We must look beyond Taib and his sordid dynasty. We must realise that freedom is more than liberty. We look forward to being liberated from Taib’s face grinning at us every morning from the soiled pages of the Sarawak Tribune or Borneo Post. But freedom involves being free topursue choices, as well as being free from economic and political shackles.
And what are Sarawakians going to choose to be free to do? Will we put an end to superficial and wasteful ethnic-based politics? Will we remove the timber and oil palm concessions given out to Taib’s cronies? Will be repair the damage done by Taib’s mega-dams and mega-plantations? Will we restore NCR land to its rightful owners? Will we work to make our rural education, transportation and healthcare at least worthy of the 20th century, if not the 21st?
Or will we simply accept the corruption and cronyism being carried out by some replacement, grinning Chief Minister on the front pages, an Abang Jo or Jabu or Awang Tengah or Norah Abdul Rahman?
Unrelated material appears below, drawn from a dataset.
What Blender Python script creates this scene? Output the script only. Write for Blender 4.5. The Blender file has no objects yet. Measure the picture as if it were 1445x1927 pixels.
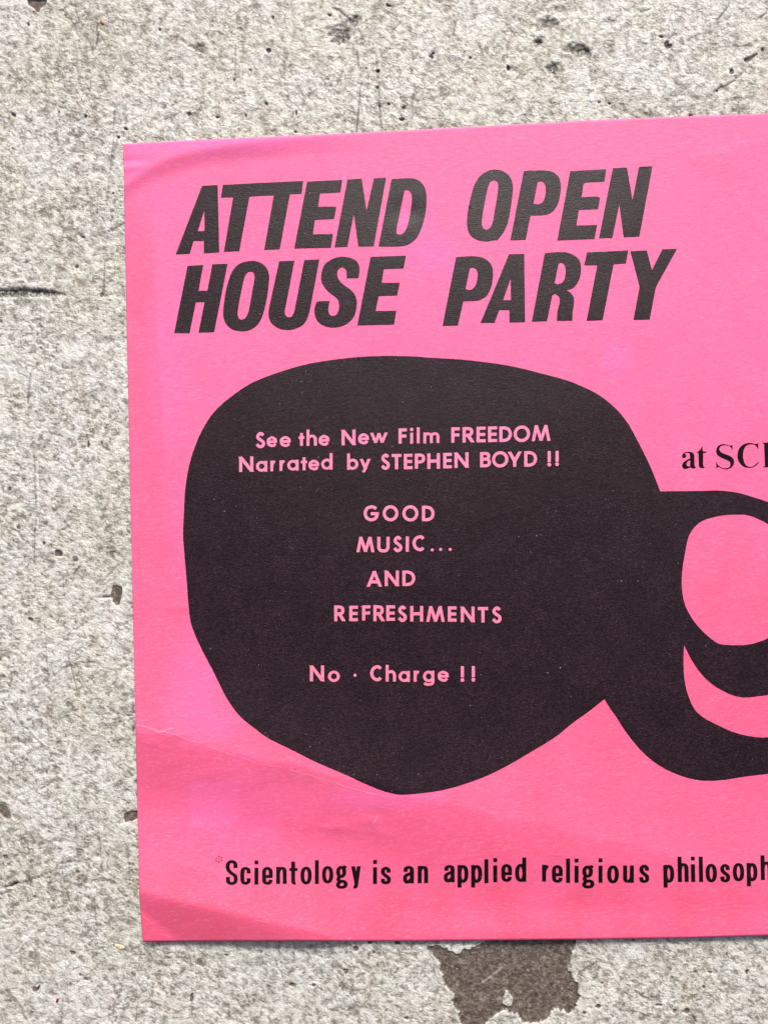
import bpy, math, random
import numpy as np
from mathutils import Vector
from mathutils.geometry import delaunay_2d_cdt

# ------------------------------------------------------------------ scene, camera, light
# The flyer lies on the ground and is about 215 mm tall.  Lengths below are given in "u",
# 1 u = 0.144 mm, x to the right, y towards the bottom edge of the flyer, h upwards.
S = 0.000144
CX, CY = 722.5, 963.5
D = 1391.0                                    # camera height in u  (0.2 m)
scn = bpy.context.scene
COL = scn.collection
cam_d = bpy.data.cameras.new('camera'); cam = bpy.data.objects.new('camera', cam_d); COL.objects.link(cam)
cam.location = (0, 0, D * S)
cam_d.sensor_fit = 'VERTICAL'; cam_d.sensor_height = 24.0
cam_d.lens = 12.0 / (963.5 / D)
cam_d.clip_start = 0.005; cam_d.clip_end = 50
scn.camera = cam

SUN_EL, SUN_AZ = 40.0, 8.0                    # degrees; azimuth clockwise from +Y (top of the flyer)
w = bpy.data.worlds.new("World"); scn.world = w; w.use_nodes = True
nt = w.node_tree
sky = nt.nodes.new('ShaderNodeTexSky'); sky.sky_type = 'NISHITA'; sky.sun_disc = False
sky.sun_elevation = math.radians(SUN_EL); sky.sun_rotation = math.radians(SUN_AZ)
sky.dust_density = 5.0; sky.air_density = 0.5; sky.ozone_density = 0.0
nt.links.new(sky.outputs[0], nt.nodes['Background'].inputs['Color'])
nt.nodes['Background'].inputs['Strength'].default_value = 0.055
sd = bpy.data.lights.new('sun', 'SUN'); sd.energy = 1.5; sd.angle = math.radians(12); sd.color = (1.0, 0.990, 0.955)
so = bpy.data.objects.new('sun', sd); COL.objects.link(so)
el, az = math.radians(SUN_EL), math.radians(SUN_AZ)
dv = Vector((math.sin(az) * math.cos(el), math.cos(az) * math.cos(el), math.sin(el)))
so.rotation_euler = dv.to_track_quat('Z', 'Y').to_euler(); so.location = (0, 0.5, 1)
vs = scn.view_settings
scn.display_settings.display_device = 'sRGB'
vs.view_transform = 'Standard'; vs.look = 'None'; vs.gamma = 1.0; vs.exposure = 1.25; vs.use_curve_mapping = False

# ------------------------------------------------------------------ helpers
def smooth(a, b, x):
    t = np.clip((x - a) / (b - a), 0, 1)
    return t * t * (3 - 2 * t)

def gradn(ix, iy, seed):
    h = (ix.astype(np.int64) * 374761393 + iy.astype(np.int64) * 668265263 + seed * 1442695041) & 0x7fffffff
    h = ((h ^ (h >> 13)) * 1274126177) & 0x7fffffff
    h = h ^ (h >> 16)
    a = (h & 0xffff) / 65536.0 * 2 * np.pi
    return np.cos(a), np.sin(a)

def perlin(x, y, seed=0):
    x0 = np.floor(x); y0 = np.floor(y); fx = x - x0; fy = y - y0
    u = fx * fx * fx * (fx * (fx * 6 - 15) + 10); v = fy * fy * fy * (fy * (fy * 6 - 15) + 10)
    r = []
    for dx, dy in ((0, 0), (1, 0), (0, 1), (1, 1)):
        gx, gy = gradn(x0 + dx, y0 + dy, seed)
        r.append(gx * (fx - dx) + gy * (fy - dy))
    return ((r[0] * (1 - u) + r[1] * u) * (1 - v) + (r[2] * (1 - u) + r[3] * u) * v) * 1.41

def winding(px, py, loop):
    """non-zero winding test, px/py arrays"""
    wn = np.zeros(px.shape, dtype=np.int32)
    L = np.asarray(loop); L2 = np.roll(L, -1, axis=0)
    for (x1, y1), (x2, y2) in zip(L, L2):
        up = (y1 <= py) & (y2 > py); dn = (y1 > py) & (y2 <= py)
        c = (x2 - x1) * (py - y1) - (px - x1) * (y2 - y1)
        wn += (up & (c > 0)).astype(np.int32); wn -= (dn & (c < 0)).astype(np.int32)
    return wn != 0

def seg_dist(px, py, x1, y1, x2, y2):
    dx, dy = x2 - x1, y2 - y1
    t = np.clip(((px - x1) * dx + (py - y1) * dy) / max(dx * dx + dy * dy, 1e-9), 0, 1)
    return np.hypot(px - x1 - t * dx, py - y1 - t * dy), t

# ------------------------------------------------------------------ flyer surface (curl, creases)
def flyer_h(x, y):
    """height of the sheet above its resting plane, in u"""
    x = np.asarray(x, float); y = np.asarray(y, float)
    h = 1.8 + 2.4 * perlin(x / 420, y / 380, 5) + 0.35 * perlin(x / 120, y / 110, 9)
    # long diagonal ridge running from the left edge down to the right
    yr = 1366 + (x - 258) * 0.245 + 10 * perlin(x / 90, x * 0 + .3, 3)
    d = y - yr
    fade = 1 - 0.35 * smooth(500, 1300, x)
    soft = 9 + 26 * smooth(500, 900, x)
    up = np.clip(1 + d / 260, 0, 1) ** 2
    dn = 1 - np.clip(np.sqrt(np.maximum(d, 0) ** 2 + soft ** 2) - soft, 0, None) / 125; dn = np.where(dn < .25, .25 * np.exp(np.minimum((dn - .25) / .25, 0)), dn)
    h += 19.0 * fade * np.where(d < 0, up, np.maximum(dn, 0)) * smooth(3000, 1200, x)
    # second ridge close to the bottom edge, sheet drops steeply behind it
    yr2 = 1677 + (x - 268) * 0.235
    d2 = y - yr2
    m2 = smooth(720, 560, x)
    top = 26.0
    s2 = 9 + 20 * smooth(380, 640, x)
    hh = np.where(d2 < 0, top * np.clip(1 + d2 / 175, 0, 1) ** 1.4, top - 0.28 * (np.sqrt(np.maximum(d2, 0) ** 2 + s2 ** 2) - s2))
    # little turned corner
    dc = ((x - 268) * 0.72 - (y - 1712) * -0.0 - (y - 1712) * 0.86)      # <0 inside the corner triangle
    hh = hh + np.where(dc < 0, -dc * 0.20, 0) * smooth(1700, 1722, y)
    h += np.maximum(hh, 0) * m2 * smooth(1480, 1560, y)
    # bottom edge floats a little to the right of that
    h += 7.0 * smooth(1700, 1772, y) * smooth(620, 800, x)
    # ridge by the top left corner
    ya = 262 + 86 * np.exp(-(x - 236) / 95.0) - 6 * smooth(430, 640, x)
    da = y - ya
    fa = smooth(760, 430, x)
    h += 6.5 * fa * np.where(da < 0, np.clip(1 + da / 62, 0, 1), 1 - smooth(-8, 36, da) + .098)
    h += 2.6 * np.exp(-((y - 317 + (x - 232) * .12) / 5.5) ** 2) * smooth(292, 236, x)
    h -= 2.4 * np.exp(-((y - 303 + (x - 232) * .05) / 6.0) ** 2) * smooth(300, 236, x)
    # faint vertical fold on the left
    xr = 284 + (y - 420) * 0.062
    h += 1.3 * np.exp(-np.abs(x - xr) / 16) * smooth(400, 470, y) * smooth(930, 800, y)
    # small dents
    for (cx, cy, a, r) in ((690, 1545, 1.2, 14), (712, 1532, -1.0, 16), (640, 1553, .9, 22), (470, 1640, 1.1, 16),
                           (330, 1380, 1.2, 16), (350, 1395, -1.0, 14), (450, 1360, 1.0, 18), (420, 1500, -1.3, 40),
                           (560, 1480, -1.5, 50), (560, 1552, 1.0, 26), (345, 1142, .8, 9), (440, 880, .7, 30),
                           (770, 400, -1.6, 34), (1150, 420, .8, 60), (1350, 300, 1.3, 50), (1090, 1290, .7, 60)):
        h += a * np.exp(-(((x - cx) / r) ** 2 + ((y - cy) / (r * .6)) ** 2))
    for (x1, y1, x2, y2, a, wd) in ((585,1557,668,1559,.9,7),(668,1559,745,1572,.8,7),(346,1631,398,1638,1.0,7),(398,1638,412,1652,.9,6),(330,1470,450,1446,.7,9),
                                    (690,1530,712,1560,.8,5),(712,1530,690,1562,.8,5),(420,1560,470,1530,.8,8),(470,1500,520,1470,-.9,9),(300,1440,360,1425,.8,9),
                                    (262,1392,300,1402,.9,7),(276,1712,300,1690,.9,6),(540,1742,640,1765,.7,5),(820,1650,960,1668,.7,12),(1010,1600,1160,1630,.8,12),
                                    (1220,1600,1420,1650,.8,12),(860,1755,1040,1750,.9,9),(1240,1560,1300,1540,.5,9),(310,1142,352,1146,.7,4),(352,1130,372,1170,.6,5),
                                    (430,1392,436,1372,.8,5),(900,1500,1010,1480,.6,14),(1120,330,1330,262,.6,12),(1300,300,1440,262,.6,10),(470,290,560,276,.5,8)):
        d_, t_ = seg_dist(x, y, x1, y1, x2, y2)
        h += a * np.exp(-d_ / wd) * (.3 + .7 * np.sin(np.pi * np.clip(t_, 0, 1)) )
    h += 3.2 * smooth(1150, 1445, x) * smooth(520, 214, y)                # right top lifts gently
    return h

def place(x, y, h):
    """u coordinates of a point seen square-on -> metres, allowing for how high it stands"""
    k = 1 - h / D
    return (x - CX) * k * S, (CY - y) * k * S, h * S

# sheet outline
def top_y(x):  return np.interp(x, [232, 400, 560, 720, 880, 1071, 1200, 1322, 1362, 1445, 1700, 2110],
                                   [271, 262, 255, 247.6, 239, 228.5, 222.5, 217.6, 216.2, 213.5, 206, 192])
def bot_y(x):  return np.interp(x, [269, 310, 500, 780, 1100, 1300, 1445, 2110], [1773, 1772.2, 1771.5, 1771, 1768, 1765, 1761, 1742])
def left_x(y): return np.interp(y, [271, 300, 340, 600, 800, 1100, 1500, 1690, 1773], [232, 232.5, 234, 238.5, 243, 249.5, 258.5, 263, 269])
RX = 2112.0

# ------------------------------------------------------------------ materials
def mat(name):
    m = bpy.data.materials.new(name); m.use_nodes = True
    return m, m.node_tree, m.node_tree.nodes['Principled BSDF']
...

They are all the same: they differ from Taib only in being less crafty and less durable.
If we accept the racist policies of divide-and-rule imposed on us, and the reverse Robin Hood economics of rob-the-poor-to-stuff-the-rich, then losing Taib will not make Sarawak a better or freer place.
Taib is merely another tool of history: a man unable to rise above his slavery to greed. Sarawak’s history will be crafted by all Sarawakians. We Sarawakians are largely responsible for allowing Taib to feed his gluttonous appetites on our land and timber resources, all these three long decades. We Sarawakians will similarly be responsible for the direction Sarawak takes, after the old termite eventually finds he is unable to eat his way out of a coffin.
After all, we have some semblance of elections and pseudo-democracy in Sarawak and Malaysia: we are not shackled and whipped like the Burmese, Laotians or North Koreans. We are the change we seek, as Obama said, and we are all also partly the cause of Taib’s 29 wasted years.
Taib and his spoilt family will one day be buried in the dustbin of history, but will we be buried there with them? Or will we rise up and be free?